The Christmas Cliché
It's weird how many traditions have been abandoned in my family as I grow up. I don't feel disappointed or upset about it - it's just how things have progressed as I've gotten older. This year especially stands out from the rest - being in a new place completely. In years past, I would count down the days impatiently until Christmas. In newer history, I would exchange my loving remarks and gifts with Madeline. Now, Christmas just jumped upon me. Only forty minutes until that "big day". I used to yearn for Christmas break - pray for snow - wonder endlessly about those glistening boxes under the tree. Now, I pass the few days before the 25th walking around in overcast Salem, listening to music, and spilling my thoughts about love, life, and my mind onto this journal.
So many things on top of so many things. I talked to Madeline for the first time in a long time - expressing how much I missed talking to her, and remarking on how years past have definitely made a difference. I talked to Melissa for a short period of time - just called to ask her how she's been - I didn't even have the chance to wish her a happy holiday. I talked to Dustin today - just as he was waking up - but didn't get the chance to ask him how things were going and what he was thinking about. I've kind of isolated the majority of myself from the world - this about the biggest outlet I have at the moment.
I can not reveal my true nature until the time is right.
I guess all I'm trying to really get at tonight is...these holidays (whatever they are for anyone out there - Christmas, Hanukkah, Kwanza, Atheist Gift Giving Day, etc.) really have a way of changing us. In a beam of light - far from the gray cold of December days - we have opened ourselves to our friends, family, and loved ones. We allow ourselves to be molded even more in these few weeks than in most parts of our lives. I think Kyle said it best earlier tonight: "Don't just let tomorrow be your one day of celebration and giving...make every day that way!"

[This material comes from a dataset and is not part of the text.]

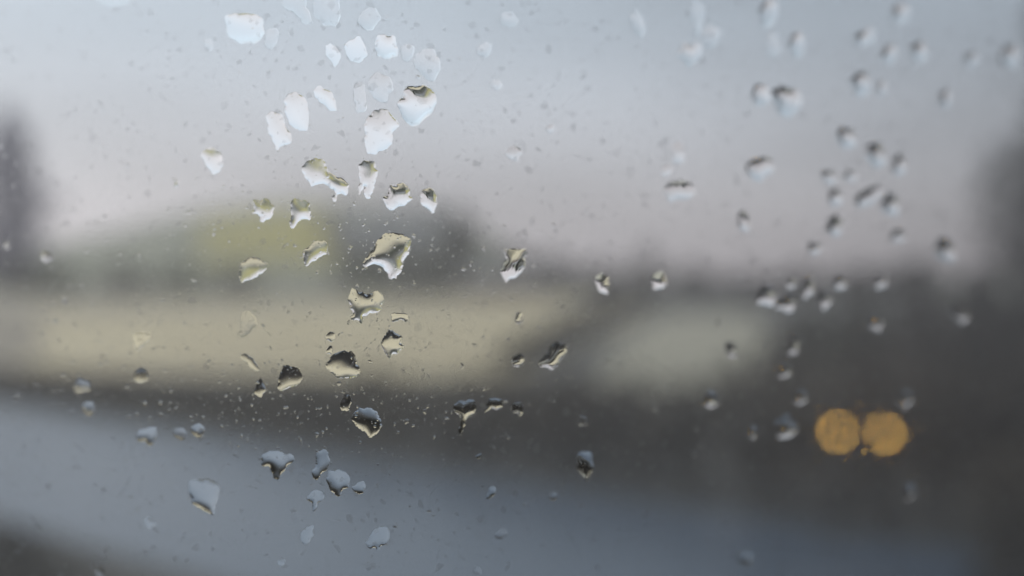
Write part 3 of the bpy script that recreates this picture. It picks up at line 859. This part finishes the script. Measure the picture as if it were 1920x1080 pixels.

We don't really give ourselves the credit of celebrating our lives - we get these great (don't mistake me; they really are great) excuses to show how much everyone means to us, how much the world means to us, and how much we mean to ourselves - but we forget to even dance on the idea the other three-hundred-and sixty-some days of the year we're not celebrating one thing or another. Well I say, dance like it's already 2008! Give gifts in April! Drink to yourself for your birthday four times a year! Remember what it's like to be with a loved one - not just on February 14th - but every day you are with them! Do not take this time for granted.
We might not have a second chance.
Happy Holidays, Happy Christmas, and Love Always.